Friday, December 13, 2013

West Virginia Crime Novels: Julia Keller Writes Another Winner

Last year I read Julia Keller's first police detection novel, A Killing in the Hills -- and I loved it. In working on the review, I found that Keller might have been a novice in crime fiction (although you can't tell that, from her taut and compelling story), but she's a writing pro: winner of a Pulitzer in journalism (author website http://www.juliakeller.net). Her news stories must have been fascinating, because her grip on character melds with a slow certainty of rising tension as Bell Elkins, prosecuting attorney, tackles the gritty reality of law enforcement in a small, coal-burnt town in West Virginia.

A few weeks ago someone purchased our copy of A Killing in the Hills, which made me realize Keller probably had a second book out -- and here it is indeed, BITTER RIVER. The book opens as Bell is headed home from one of her bittersweet visits with her teenaged daughter (now living with the ex), only to learn that 16-year-old Lucinda Trimble (whom her own daughter knew, of course) has been found murdered in a car in the Bitter River ... and pregnant.

Bell is the one who'll have to take the news to Lucinda's mom. She and the local sheriff, Nick Fogelsong, each commit themselves to taking this crime very, very personally, and finding who's done it. But how much of the town's inner life will get rubbed raw in the process? And why is Nick acting so strangely?
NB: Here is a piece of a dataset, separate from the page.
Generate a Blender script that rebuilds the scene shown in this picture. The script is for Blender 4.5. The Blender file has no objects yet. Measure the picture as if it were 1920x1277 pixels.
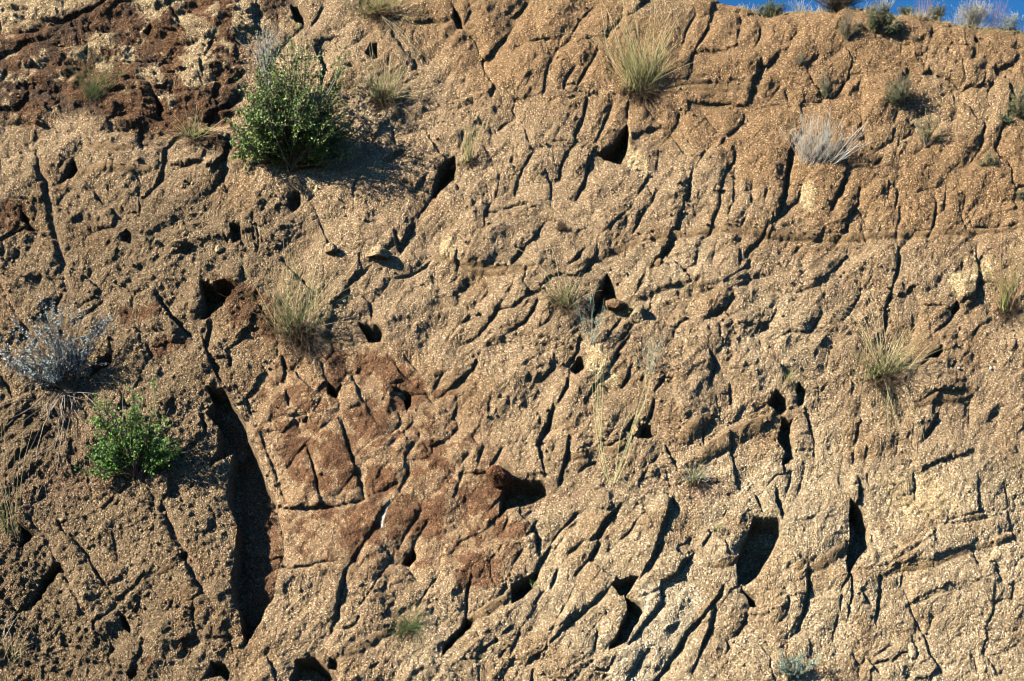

Keller's first book took Bell up the road of daring to confront the drug trade in her hometown; now she's got to confront family matters, as well as a veteran newly returned from Afghanistan who's turning out to be pretty scary himself. And then there's her carefully private and valued new relationship with a somewhat younger man -- which is about to get into the local word of mouth, as Bell scrabbles for a bit of reassurance and comfort in between more and more pain and loss.

Keller could have written John Donne's lines, "Any man's death diminishes me / Because I am involved in mankind" -- to live in a small town, as Bell Elkins does, is to be bound to the lives around you, and to feel all the pain doubly.

So when Bell and Nick finally get to the bottom of what's happening in Acker's Gap, West Virginia, there's a costly balance to be reckoned.

I couldn't put the book down. Yes, it's that good. Again. Thanks, Julia Keller.